Hadi Abassi, founder of Atlas Engineered Products, left, and Dirk Maritz, CEO and president, share some banter during a meeting at the company’s new national corporate headquarters in north Nanaimo last week. CHRIS BUSH/The News Bulletin

Hadi Abassi, founder of Atlas Engineered Products, left, and Dirk Maritz, CEO and president, share some banter during a meeting at the company’s new national corporate headquarters in north Nanaimo last week. CHRIS BUSH/The News Bulletin

Nanaimo roofing truss manufacturer builds national construction network

Hadi Abassi’s Atlas Engineered Products, now a publicly traded company, sees revenues rise

A local company expanding across Canada will continue to call Nanaimo home.

Atlas Engineered Products is setting up its head offices in north Nanaimo. The move comes after it became a publicly traded company and began rapid incursions into construction markets in Ontario and Manitoba.

Atlas Engineered Products started out as a small roof truss manufacturing operation in South Wellington that was purchased by Hadi Abassi in 1999.

“It had a revenue of just under $100,000 per year and it came with two and a half employees,” Abassi said.

The assembly plant is now located on Boxwood Road and just one of a network of several construction component prefabrication plants within six companies in B.C., Ontario and Manitoba brought together by AEP since the beginning of 2018.

Prefabrication offers advantages over conventional “stick construction” where walls, floors and other components are assembled on site. Building components, assembled in indoor fabrication plants, unaffected by winter weather that can shut down work, that utilize precision computer-controlled laser cutting and other manufacturing tools can increase speed and accuracy in production and cut material waste and costs.

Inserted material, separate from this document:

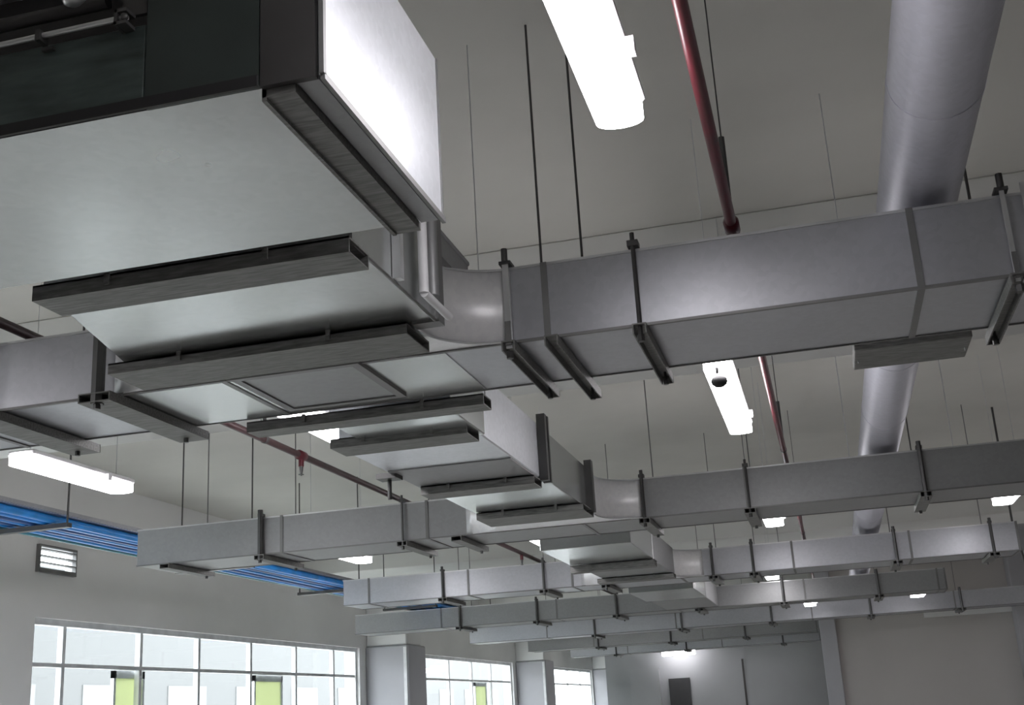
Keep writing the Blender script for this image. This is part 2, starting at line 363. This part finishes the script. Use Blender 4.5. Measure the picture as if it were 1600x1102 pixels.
obj('outlet_box', B(-2.26, -1.52, 11.15, 12.68, ZB, ZT, bev=.006), 'galv_dull', t)
channel(-2.30, -1.5, 11.05, 11.2, ZB-.07, ZB-.005, parent=t)
channel(-2.30, -1.5, 12.4, 12.6, ZB-.05, ZB-.005, parent=t)
t = thing('fan_coil_unit', 'small far fan coil unit of the fourth row', 'fan coil unit', (-1.9, 16, ZB))
obj('casing', B(-2.30, -1.52, 14.4, 15.8, ZB, ZT+.04, bev=.006), 'galv_pale', t)
obj('outlet_box', B(-2.26, -1.52, 15.85, 17.5, ZB, ZT, bev=.006), 'galv_dull', t)
# long support channel just behind the first duct
t = thing('trapeze_rail', 'long dark support rail just behind the nearest duct, above the hanging light', 'support rail', (-1.8, 4.72, ZB))
channel(-2.38, -1.29, 4.66, 4.78, ZB-.05, ZB-.004, parent=t, name='rail')
obj('rod', MB().tube([(-2.34, 4.72, ZB), (-2.34, 4.72, ZC-.002)], .003, 6), 'zinc', t)
obj('rod', MB().tube([(-1.30, 4.72, ZB), (-1.30, 4.72, ZC-.002)], .003, 6), 'zinc', t)

# ---------------------------------------------------------------- duct hangers
def hanger(x, y0, y1, label, style='rod', zb=ZB, zt=ZT, wch=.05, both=False, top=ZC, group=None, r=.006, front=True, thick=.012):
    t = thing('duct_hanger', label, 'hanger', (x, (y0+y1)/2, zb-.05), group)
    ch = MB().box(x-wch/2, x+wch/2, y0-.05, y1+.10, zb-.012, zb-.007).box(x-wch/2, x-wch/2+.005, y0-.05, y1+.10, zb-.045, zb-.012).box(x+wch/2-.005, x+wch/2, y0-.05, y1+.10, zb-.045, zb-.012)
    ch.box(x-wch/2, x+wch/2, y1+.095, y1+.10, zb-.045, zb-.012)
    if wch > .06: ch.box(x-wch/2+.005, x+wch/2-.005, y0-.05, y1+.095, zb-.045, zb-.041)
    obj('channel', ch, 'channel', t)
    if front:
        if style == 'strap':
            obj('strap', B(x-thick, x+thick, y0-.030, y0-.022, zb-.03, zt+.03), 'zinc', t)
            obj('clip', MB().box(x-.022, x+.022, y0-.035, y0+.03, zt+.010, zt+.022).tube([(x, y0-.03, zt+.02), (x, y0-.03, zt+.07)], .012, 8), 'rod', t)
            obj('strap_end', B(x-thick*.9, x+thick*.9, y0-.038, y0-.030, zb-.02, zb+.07), 'flange', t)
        else:
            obj('rod', MB().tube([(x, y0-.025, zb-.05), (x, y0-.025, zt+.06 if not both else top)], r, 6), 'rod', t)
            obj('clip', B(x-.020, x+.020, y0-.035, y0+.02, zt+.008, zt+.03), 'rod', t)
        obj('nut', MB().tube([(x, y0-.027, zb-.07), (x, y0-.027, zb-.045)], .014, 6), 'rod', t)
    obj('rod', MB().tube([(x, y1+.03, zb-.06), (x, y1+.03, top-.002)], min(r, .006) if y0 < 5 else .005, 6), 'rod' if y0 < 5 else 'flange', t)
    obj('nut', MB().tube([(x, y1+.03, zb-.065), (x, y1+.03, zb-.045)], .012, 6), 'rod', t)
    return t
A_, Z_ = 4.03, 4.62
hanger(-1.00, A_, Z_, 'pale strap hanger on the nearest duct, right beside its shiny curved bend', 'strap')
hanger(-.84, A_, Z_+.1, 'bare dark hanger under the nearest duct, second after its curved bend', front=False)
hanger(-.52, A_, Z_, 'dark rod hanger on the nearest duct, beside the bright reflection', r=.009, top=ZT+.03)
t = hanger(.74, A_, Z_, 'double pale strap hanger at the right end of the nearest duct', 'strap', thick=.008)
obj('second_strap', B(.80, .815, A_-.030, A_-.022, ZB+.06, ZT+.03), 'zinc', t)
obj('brace', MB().tube([(.82, A_-.03, ZB+.07), (.76, A_-.03, ZB-.04)], .010, 6), 'zinc', t)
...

“It’s not just walls. It’s trusses, walls, floors, it’s everything,” Abassi said. “You can put out a whole building envelope. You can build inside the plant and ship it off to the job site and put it together in less time, three or four days.”

If a developer wants to create, for example, a townhouse complex, plans are sent to the prefabrication plant, the building envelope components are made according to the order and then shipped to the job site for assembly.

“The idea of the prefabricated structural components has always been there and it’s huge in Europe especially because the technology there is always ahead,” Abassi said.

Combining the latest construction materials with faster on-site assembly can also make homes less expensive to produce and more affordable for buyers.

“In London, Ont., we do the walls, the floors, we do the roofs. We do everything,” he said. “One of the last major projects we did was a hotel in Michigan. We ship to the U.S. and that was a five-storey building. We did the roof, the walls, everything for that.”

Plants can be tailored to serve specific markets. A factory in Ontario manufactures for a market where commercial agriculture buildings are in high demand. The Nanaimo plant, which currently builds roof trusses, floors and windows, will soon get the wall fabrication system as well. Abassi said some markets are already well acquainted with using prefabricated building components, such as Michigan and New York, whereas other areas including Manitoba and Nanaimo need to be introduced to the concept.

Becoming a publicly traded company allowed AEP to start acquiring other companies and consolidate and strengthen a “fragmented” industry into a nationwide manufacturing network.

“Before that I had an idea there was an appetite across the country for consolidation because we are a very fragmented industry and we are right for consolidation and we were the first company that actually did that and there’s lots of opportunities there,” Abassi said.

Abassi, whose company’s expertise is in manufacturing, admitted it had no idea about the public market, but his staff set out to learn the ropes and forged ahead until last fall when Atlas hired Dirk Maritz as CEO and president.

“Since he’s been on board … as a company, we have moved leaps and bounds and we’re moving forward surely, but fast,” Abassi said.

Maritz said AEP’s success is based on the depth and breadth of talent that has been gathered into the company.

“The strongest assets by far are the quality of people that we employ in this business,” Maritz said. “For example, you see people who have worked 20, 30, 40 years in our strong regional businesses. That experience; those are the relationships you can’t buy. I can go and buy equipment. I cannot buy the combined skills of the people that we have in this organization and that is why we’re successful.”

On Nov. 8, Maritz reported AEP had experienced its second consecutive quarter of positive net income since it went public in 2017 and positive net income for the nine months that ended Sept. 30, and overall revenue of more than $10.4 million and $25.7 million respectively, up from more than $5 million and $11 million for the three and nine months ending Aug. 31, 2018.

“It’s not so much bragging about it as sharing about it, what’s happening with Atlas,” Abassi said. “It all started in Nanaimo and it’s always going to be be a Nanaimo company.”